I will have to look up what is BABIP.  Balls in play average?

Batting average on balls in play. Generally speaking it can be 1 of 2 things - it's a combination of how hard a guy hits a ball and how lucky he's been. If a guy has the highest BABIP in the league with minimal plate appearances (cough James McCann cough) that is often a sign that he's gotten unusually lucky in having balls that were hit in play turn into hits. If a guy hits the ball right at people for a month, he will have a low BABIP, if those same bloop hits fall then he will have a high BABIP. 

Guys who hit the ball right on the nose will often be slightly elevated in that stat, making it a little hard to discern luck from performance, but most big leaguers will fall somewhere in the range of .270-.330 by the end of the year. Someone like Moncada might be a little bit higher because everything he hits turns into a double off the wall since his contact is so hard. Someone like Harper might be a little low because they ground into the shift. Someone like Madrigal might be a little low since his contact is so weak.
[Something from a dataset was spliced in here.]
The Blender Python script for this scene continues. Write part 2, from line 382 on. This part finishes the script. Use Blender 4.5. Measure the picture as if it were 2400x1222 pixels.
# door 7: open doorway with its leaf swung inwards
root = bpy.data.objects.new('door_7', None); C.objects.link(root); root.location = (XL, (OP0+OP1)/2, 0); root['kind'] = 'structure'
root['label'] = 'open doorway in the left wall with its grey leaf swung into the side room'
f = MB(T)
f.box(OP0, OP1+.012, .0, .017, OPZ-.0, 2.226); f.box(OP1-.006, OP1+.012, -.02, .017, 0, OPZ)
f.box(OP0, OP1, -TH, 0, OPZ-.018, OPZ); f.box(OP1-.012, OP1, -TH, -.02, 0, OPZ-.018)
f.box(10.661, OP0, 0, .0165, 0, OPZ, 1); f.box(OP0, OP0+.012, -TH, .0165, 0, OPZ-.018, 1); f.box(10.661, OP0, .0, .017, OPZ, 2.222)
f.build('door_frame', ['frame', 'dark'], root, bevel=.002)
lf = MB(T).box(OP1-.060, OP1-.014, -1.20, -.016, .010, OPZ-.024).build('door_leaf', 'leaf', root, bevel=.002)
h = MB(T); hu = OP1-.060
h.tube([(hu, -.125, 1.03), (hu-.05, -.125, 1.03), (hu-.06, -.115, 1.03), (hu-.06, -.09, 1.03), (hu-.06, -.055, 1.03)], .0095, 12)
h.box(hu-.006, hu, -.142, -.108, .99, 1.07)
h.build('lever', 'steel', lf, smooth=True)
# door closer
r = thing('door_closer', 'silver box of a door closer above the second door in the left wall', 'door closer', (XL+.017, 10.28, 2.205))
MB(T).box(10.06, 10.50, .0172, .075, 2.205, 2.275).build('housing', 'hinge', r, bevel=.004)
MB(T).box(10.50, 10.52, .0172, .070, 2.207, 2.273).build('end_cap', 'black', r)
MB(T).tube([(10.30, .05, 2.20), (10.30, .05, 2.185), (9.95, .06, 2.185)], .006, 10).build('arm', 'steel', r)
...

If you compare 1 year to another for a player, the low BABIP for Anderson in 2018 could be that he just had an unlucky year and that given enough time  it swung the other way in April of this year. Anderson's BABIP in April was .435, so you could certainly say that no matter how good of contact he was making, he was likely to come dramatically down on his batting average from where he was at the end of April, because about 25% of his hits were just falling in by luck compared to the best hitters in the league.